## begin
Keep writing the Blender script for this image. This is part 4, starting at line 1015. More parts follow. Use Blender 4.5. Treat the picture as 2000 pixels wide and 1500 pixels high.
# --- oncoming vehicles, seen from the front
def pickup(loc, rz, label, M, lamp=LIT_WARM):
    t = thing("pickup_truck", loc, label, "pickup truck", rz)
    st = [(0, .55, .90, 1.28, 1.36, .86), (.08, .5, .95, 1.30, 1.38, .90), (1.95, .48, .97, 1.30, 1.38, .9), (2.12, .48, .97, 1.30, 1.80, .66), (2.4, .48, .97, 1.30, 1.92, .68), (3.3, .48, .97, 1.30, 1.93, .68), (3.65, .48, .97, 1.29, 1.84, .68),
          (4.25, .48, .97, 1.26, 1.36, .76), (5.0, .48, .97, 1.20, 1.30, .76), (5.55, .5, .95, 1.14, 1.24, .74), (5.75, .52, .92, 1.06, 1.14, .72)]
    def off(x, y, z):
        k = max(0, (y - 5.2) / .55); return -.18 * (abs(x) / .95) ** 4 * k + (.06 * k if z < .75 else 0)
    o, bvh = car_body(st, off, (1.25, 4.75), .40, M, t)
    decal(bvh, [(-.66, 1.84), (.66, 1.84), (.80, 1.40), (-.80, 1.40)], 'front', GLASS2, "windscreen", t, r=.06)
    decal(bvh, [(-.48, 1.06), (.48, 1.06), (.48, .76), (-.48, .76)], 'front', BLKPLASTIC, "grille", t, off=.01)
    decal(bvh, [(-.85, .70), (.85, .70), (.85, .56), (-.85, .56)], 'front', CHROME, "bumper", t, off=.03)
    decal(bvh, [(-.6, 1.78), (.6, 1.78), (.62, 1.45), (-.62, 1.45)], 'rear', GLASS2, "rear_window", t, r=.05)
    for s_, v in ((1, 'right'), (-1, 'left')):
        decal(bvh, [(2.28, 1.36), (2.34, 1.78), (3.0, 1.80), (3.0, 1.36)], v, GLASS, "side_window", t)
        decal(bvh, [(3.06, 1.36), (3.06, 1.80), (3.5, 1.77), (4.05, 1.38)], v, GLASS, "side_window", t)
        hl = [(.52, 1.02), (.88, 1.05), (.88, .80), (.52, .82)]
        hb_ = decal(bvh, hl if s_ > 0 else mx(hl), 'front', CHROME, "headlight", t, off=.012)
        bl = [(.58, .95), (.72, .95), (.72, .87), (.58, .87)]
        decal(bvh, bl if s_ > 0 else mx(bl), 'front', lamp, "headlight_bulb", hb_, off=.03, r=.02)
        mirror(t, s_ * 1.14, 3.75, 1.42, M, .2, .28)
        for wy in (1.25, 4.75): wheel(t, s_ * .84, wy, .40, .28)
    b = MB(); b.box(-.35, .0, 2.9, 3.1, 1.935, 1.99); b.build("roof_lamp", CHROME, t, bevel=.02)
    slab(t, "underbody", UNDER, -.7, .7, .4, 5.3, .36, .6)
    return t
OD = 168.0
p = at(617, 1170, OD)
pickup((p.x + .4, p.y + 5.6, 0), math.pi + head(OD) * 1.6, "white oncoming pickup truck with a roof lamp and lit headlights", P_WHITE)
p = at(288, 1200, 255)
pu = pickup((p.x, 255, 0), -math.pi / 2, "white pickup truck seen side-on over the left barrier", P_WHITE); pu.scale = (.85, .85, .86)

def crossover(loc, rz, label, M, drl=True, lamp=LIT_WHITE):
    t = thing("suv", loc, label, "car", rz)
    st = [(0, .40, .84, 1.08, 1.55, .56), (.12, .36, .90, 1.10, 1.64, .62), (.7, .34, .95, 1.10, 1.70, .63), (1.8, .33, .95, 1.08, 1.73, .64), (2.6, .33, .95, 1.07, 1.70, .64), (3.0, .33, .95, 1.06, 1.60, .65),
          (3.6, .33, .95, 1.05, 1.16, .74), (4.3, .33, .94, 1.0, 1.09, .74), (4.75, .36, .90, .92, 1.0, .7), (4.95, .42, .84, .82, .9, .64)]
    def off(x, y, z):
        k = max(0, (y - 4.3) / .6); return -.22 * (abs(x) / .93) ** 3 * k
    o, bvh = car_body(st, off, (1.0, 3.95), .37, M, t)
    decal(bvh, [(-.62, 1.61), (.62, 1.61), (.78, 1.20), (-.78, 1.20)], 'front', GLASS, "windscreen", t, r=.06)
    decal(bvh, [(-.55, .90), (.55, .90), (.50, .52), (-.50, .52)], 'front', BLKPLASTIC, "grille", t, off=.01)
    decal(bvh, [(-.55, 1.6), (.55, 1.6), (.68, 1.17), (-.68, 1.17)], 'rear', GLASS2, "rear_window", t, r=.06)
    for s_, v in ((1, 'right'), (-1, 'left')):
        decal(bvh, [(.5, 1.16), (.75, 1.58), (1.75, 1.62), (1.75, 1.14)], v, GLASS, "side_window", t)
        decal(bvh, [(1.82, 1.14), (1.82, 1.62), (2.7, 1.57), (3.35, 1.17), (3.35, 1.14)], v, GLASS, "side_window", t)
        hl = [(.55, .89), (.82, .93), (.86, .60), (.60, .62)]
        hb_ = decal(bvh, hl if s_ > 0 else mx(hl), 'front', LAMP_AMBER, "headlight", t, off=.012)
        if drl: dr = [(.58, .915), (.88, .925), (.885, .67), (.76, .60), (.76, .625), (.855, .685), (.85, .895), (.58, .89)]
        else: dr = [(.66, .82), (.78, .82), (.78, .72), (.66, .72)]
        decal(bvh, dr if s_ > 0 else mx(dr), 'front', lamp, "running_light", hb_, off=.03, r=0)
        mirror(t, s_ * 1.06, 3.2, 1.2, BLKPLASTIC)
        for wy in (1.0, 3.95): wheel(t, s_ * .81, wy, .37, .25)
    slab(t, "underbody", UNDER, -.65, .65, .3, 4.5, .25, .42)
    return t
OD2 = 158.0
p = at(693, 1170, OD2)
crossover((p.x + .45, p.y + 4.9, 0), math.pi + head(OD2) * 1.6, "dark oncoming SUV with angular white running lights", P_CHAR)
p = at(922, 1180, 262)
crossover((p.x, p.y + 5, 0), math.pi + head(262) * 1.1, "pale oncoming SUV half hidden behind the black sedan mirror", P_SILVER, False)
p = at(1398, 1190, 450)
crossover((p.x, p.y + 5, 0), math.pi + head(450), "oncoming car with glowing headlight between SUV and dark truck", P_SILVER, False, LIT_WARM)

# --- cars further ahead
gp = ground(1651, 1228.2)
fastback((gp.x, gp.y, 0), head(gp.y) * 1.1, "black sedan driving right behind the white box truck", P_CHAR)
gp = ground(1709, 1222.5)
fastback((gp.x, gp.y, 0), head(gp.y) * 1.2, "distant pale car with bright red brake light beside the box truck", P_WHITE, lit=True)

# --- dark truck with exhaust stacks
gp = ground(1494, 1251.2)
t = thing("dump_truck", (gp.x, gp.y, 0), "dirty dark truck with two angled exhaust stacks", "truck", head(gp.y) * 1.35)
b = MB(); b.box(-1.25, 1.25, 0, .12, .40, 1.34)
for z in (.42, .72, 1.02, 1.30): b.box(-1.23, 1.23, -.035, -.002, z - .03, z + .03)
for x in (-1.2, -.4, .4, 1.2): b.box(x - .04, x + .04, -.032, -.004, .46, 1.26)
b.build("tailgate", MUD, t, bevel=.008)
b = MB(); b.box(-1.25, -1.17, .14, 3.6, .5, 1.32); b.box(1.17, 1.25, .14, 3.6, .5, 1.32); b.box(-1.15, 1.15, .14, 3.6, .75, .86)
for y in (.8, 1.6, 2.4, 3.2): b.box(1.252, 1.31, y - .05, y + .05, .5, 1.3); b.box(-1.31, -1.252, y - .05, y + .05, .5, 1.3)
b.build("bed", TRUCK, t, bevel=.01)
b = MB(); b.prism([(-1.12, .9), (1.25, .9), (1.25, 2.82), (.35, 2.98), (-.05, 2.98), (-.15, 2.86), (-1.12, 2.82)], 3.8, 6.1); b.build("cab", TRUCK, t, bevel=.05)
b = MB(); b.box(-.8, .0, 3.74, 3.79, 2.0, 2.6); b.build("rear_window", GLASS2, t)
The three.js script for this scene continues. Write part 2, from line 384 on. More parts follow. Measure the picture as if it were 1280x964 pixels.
## end
● Task directions:
How many lines of these entries hold the string "follow"? Answer with the number alone.

● Solution:
2